Trust Your Systems: How to Not Sleep Through Your Alarm
In January 2019, I was a panelist on a Turkish international news show, talking about minimalism. Having written just a little about minimalism, I was surprised to be asked, but it was far too cool an opportunity to turn down. There was a downside, though.
The show was taped in London, at 11 AM GMT. That’s 5 AM US Central Time. Which meant I had to get up at 3:30 AM if I wanted to shower, grab some breakfast, and generally get my head together before spouting off opinions in front of lots and lots of people.

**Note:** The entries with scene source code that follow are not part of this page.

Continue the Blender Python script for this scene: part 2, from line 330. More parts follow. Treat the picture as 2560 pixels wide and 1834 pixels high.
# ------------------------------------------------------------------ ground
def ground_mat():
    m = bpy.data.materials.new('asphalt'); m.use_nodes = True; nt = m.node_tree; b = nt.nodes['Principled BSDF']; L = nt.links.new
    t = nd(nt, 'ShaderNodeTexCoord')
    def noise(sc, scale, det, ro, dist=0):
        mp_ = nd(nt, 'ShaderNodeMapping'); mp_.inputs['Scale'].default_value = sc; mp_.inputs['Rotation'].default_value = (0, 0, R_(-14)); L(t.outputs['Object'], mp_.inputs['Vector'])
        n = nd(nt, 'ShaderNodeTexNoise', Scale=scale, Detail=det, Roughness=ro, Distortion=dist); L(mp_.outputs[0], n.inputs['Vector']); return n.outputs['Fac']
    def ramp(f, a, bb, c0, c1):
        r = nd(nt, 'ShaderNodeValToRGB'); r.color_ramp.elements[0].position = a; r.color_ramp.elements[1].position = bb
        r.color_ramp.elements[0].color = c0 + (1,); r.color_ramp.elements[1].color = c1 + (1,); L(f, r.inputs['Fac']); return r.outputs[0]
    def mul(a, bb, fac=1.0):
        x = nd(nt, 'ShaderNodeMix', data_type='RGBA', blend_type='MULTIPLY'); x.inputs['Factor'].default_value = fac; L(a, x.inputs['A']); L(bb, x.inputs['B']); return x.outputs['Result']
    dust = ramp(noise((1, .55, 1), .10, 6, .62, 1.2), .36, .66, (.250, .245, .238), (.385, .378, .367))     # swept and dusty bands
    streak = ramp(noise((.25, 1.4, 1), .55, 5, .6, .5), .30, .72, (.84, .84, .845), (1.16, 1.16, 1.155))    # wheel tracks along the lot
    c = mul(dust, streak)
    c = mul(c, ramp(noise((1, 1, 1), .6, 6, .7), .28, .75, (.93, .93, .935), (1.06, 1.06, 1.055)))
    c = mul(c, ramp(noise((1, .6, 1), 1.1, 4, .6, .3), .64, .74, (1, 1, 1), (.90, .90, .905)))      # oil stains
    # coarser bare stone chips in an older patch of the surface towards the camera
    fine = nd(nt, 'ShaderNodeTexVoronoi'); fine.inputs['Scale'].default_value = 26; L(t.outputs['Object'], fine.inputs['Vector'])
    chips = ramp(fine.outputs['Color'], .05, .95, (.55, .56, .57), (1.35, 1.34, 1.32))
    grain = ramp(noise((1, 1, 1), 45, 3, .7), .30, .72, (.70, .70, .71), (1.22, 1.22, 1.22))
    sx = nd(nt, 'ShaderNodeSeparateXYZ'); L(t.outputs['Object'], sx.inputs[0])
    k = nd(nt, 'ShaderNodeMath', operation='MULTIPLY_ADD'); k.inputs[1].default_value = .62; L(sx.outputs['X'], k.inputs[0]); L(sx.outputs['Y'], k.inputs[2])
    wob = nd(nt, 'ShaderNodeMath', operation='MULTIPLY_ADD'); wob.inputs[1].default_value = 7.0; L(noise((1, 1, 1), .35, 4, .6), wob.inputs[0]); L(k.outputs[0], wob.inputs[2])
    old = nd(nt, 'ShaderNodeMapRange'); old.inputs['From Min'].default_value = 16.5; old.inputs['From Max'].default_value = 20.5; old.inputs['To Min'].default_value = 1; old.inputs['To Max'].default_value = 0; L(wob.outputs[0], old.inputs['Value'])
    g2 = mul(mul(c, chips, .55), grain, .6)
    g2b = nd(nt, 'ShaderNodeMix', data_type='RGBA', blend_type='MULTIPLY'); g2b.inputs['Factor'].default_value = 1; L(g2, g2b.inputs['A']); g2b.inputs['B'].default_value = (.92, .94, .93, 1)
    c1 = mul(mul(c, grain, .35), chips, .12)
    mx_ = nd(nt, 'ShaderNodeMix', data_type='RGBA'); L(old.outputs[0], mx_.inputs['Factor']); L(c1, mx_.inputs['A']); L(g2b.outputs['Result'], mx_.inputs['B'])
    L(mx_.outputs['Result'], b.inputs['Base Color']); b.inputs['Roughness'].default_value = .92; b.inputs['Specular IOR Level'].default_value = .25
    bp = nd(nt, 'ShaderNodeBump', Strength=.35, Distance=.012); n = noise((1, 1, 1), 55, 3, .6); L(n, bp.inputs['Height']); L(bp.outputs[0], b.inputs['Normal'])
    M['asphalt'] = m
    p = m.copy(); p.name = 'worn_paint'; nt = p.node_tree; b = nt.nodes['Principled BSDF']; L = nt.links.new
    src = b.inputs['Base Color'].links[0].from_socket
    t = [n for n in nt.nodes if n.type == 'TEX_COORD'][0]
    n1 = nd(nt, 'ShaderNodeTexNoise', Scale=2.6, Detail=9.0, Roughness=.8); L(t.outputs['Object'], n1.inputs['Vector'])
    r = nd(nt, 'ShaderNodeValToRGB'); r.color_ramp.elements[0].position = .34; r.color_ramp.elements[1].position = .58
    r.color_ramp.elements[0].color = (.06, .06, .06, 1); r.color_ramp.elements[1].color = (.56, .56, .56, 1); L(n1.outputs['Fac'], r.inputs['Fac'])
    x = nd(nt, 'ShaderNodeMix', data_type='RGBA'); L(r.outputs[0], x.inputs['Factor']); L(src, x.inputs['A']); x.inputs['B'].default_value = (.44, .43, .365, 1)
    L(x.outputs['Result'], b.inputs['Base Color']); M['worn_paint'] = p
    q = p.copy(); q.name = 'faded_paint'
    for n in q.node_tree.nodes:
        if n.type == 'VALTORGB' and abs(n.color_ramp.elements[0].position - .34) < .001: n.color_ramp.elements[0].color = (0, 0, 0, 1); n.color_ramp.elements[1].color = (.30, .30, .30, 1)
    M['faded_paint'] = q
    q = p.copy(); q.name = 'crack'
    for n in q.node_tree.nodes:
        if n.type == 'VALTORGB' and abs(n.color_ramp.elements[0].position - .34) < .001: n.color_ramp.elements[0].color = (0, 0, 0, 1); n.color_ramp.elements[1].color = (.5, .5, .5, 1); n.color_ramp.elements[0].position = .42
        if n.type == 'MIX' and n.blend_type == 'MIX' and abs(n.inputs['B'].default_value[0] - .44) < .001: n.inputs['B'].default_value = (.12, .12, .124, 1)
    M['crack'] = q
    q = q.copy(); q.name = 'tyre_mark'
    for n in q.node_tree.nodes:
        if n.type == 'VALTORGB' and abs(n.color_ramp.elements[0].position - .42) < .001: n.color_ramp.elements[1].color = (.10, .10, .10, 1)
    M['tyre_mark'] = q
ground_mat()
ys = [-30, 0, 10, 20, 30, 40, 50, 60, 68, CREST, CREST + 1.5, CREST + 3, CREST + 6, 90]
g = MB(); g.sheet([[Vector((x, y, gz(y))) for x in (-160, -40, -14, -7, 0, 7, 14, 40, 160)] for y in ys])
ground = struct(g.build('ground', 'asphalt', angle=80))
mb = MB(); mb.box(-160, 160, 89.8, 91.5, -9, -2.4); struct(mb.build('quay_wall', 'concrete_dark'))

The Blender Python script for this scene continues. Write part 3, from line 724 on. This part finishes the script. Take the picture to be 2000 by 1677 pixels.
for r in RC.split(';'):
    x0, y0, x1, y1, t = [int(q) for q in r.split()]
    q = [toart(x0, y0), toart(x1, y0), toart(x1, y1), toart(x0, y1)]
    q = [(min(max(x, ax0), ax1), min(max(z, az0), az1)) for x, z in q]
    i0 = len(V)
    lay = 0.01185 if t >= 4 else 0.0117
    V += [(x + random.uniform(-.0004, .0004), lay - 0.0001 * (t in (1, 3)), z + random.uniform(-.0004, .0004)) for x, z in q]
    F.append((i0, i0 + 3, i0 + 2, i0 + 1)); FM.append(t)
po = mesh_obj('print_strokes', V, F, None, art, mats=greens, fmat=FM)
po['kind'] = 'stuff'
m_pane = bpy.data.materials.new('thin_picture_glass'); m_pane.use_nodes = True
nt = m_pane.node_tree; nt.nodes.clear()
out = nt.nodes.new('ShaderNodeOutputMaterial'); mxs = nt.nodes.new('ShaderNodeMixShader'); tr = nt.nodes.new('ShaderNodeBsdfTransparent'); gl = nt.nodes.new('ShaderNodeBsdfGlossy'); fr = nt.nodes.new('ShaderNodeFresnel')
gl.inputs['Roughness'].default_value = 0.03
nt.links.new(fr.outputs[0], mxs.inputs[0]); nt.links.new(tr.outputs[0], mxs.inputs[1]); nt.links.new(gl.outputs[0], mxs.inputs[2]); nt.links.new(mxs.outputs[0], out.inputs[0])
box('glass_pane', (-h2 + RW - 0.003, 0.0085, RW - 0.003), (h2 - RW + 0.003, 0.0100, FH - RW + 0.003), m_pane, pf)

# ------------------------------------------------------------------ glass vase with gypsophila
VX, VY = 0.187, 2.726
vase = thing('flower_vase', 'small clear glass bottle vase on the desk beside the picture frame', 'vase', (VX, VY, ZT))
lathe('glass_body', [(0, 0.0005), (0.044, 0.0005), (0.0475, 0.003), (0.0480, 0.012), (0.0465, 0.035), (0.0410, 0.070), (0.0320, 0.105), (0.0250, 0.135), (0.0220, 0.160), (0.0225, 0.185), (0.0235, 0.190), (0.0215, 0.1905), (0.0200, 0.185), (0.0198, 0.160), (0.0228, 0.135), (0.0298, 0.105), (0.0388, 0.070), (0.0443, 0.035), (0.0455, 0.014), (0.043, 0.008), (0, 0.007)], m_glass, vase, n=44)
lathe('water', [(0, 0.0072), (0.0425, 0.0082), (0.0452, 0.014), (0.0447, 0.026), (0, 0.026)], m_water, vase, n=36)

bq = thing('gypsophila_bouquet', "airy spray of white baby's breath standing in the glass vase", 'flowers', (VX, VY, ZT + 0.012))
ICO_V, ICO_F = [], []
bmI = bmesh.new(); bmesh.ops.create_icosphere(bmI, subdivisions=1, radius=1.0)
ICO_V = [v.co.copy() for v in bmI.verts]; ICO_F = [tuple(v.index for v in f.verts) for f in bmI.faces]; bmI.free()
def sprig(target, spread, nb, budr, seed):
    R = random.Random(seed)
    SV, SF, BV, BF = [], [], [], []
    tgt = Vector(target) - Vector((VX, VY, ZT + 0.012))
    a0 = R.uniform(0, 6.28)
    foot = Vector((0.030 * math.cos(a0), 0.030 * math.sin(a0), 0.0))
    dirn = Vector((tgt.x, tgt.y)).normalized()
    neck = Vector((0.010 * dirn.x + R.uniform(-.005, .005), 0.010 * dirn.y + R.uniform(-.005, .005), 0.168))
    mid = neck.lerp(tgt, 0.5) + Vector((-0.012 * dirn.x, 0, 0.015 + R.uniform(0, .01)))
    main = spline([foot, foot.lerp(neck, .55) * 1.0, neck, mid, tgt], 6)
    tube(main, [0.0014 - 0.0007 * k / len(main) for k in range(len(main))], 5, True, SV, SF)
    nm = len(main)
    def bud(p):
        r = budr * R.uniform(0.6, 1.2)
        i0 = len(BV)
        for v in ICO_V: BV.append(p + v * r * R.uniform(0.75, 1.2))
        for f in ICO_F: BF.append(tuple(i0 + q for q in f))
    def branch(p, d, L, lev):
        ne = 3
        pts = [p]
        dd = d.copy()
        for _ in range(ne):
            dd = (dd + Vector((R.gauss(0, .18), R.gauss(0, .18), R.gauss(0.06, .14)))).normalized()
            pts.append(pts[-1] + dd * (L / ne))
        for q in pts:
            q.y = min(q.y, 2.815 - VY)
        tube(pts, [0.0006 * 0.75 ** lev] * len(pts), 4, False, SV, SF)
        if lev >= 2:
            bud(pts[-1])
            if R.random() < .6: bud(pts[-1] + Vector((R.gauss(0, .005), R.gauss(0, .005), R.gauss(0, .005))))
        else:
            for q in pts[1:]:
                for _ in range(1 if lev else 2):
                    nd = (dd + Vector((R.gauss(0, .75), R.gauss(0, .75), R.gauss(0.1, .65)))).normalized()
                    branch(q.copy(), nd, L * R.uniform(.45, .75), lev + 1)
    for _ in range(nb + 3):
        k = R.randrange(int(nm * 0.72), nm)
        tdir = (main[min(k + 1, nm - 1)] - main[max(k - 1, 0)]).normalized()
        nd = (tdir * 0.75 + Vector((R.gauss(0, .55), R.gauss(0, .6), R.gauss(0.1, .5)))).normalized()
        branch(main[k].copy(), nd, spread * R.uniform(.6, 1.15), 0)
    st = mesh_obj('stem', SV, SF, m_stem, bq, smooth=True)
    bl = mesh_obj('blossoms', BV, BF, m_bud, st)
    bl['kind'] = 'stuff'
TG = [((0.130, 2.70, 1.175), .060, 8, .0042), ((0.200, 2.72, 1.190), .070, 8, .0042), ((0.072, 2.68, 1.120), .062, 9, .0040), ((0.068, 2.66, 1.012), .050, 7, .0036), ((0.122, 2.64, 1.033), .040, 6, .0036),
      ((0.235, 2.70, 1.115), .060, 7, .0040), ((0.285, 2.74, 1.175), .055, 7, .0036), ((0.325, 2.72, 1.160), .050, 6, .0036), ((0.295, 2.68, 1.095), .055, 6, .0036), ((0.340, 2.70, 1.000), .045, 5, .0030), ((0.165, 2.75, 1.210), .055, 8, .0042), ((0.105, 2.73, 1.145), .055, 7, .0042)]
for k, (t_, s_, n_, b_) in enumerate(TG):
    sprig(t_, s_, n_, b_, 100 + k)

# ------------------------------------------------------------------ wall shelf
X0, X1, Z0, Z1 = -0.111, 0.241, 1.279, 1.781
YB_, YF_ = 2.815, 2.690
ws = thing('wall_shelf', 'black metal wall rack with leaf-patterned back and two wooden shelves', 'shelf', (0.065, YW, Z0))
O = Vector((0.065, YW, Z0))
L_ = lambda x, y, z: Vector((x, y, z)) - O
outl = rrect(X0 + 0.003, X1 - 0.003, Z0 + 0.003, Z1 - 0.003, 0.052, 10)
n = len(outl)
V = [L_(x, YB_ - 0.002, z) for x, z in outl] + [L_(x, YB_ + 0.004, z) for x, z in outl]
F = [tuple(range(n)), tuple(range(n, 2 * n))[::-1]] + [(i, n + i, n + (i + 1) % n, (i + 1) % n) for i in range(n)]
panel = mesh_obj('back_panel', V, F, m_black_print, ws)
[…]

Listen, 3:30 AM is early. It’s easy to sleep through a 3:30 alarm, and doing so here would have been pretty bad. I therefore had to make absolutely, completely sure of two things:
- My alarm would go off
- I wouldn't shut it off and go back to sleep.
To guarantee success, I took a page from former Navy Seal commander Jocko Willink and set two alarms: my smartphone (as usual), plus an electric alarm clock I picked up on Amazon.1
What did that second alarm do? Three things.
First, it guaranteed something would be beeping at me at 3:30 AM. It’s possible for one device to fail, but the odds of both failing are vanishingly small.
Second, it prevented me from groggily shutting my alarm off without waking up. Not going to happen with two alarm clocks.
Third, it helped me get a decent night’s sleep. Having a second alarm clock helped me trust my plan, which reduced my anxiety about accidentally standing up a whole studio of people halfway around the world. I now use this two-alarm technique whenever I need to wake up at an ungodly hour or want to squeeze in a 10-minute nap before an important event.
Increasing trust in our personal systems is vastly underrated as a method for reducing anxiety. When we depend on something but don’t really trust it, we feel anxious. On the other hand, when we trust something absolutely—whether it’s a wake-up system or our entire personal productivity system—our brains can relax and take part in the world around us.
Which sometimes means talking about minimalism at 5 in the morning.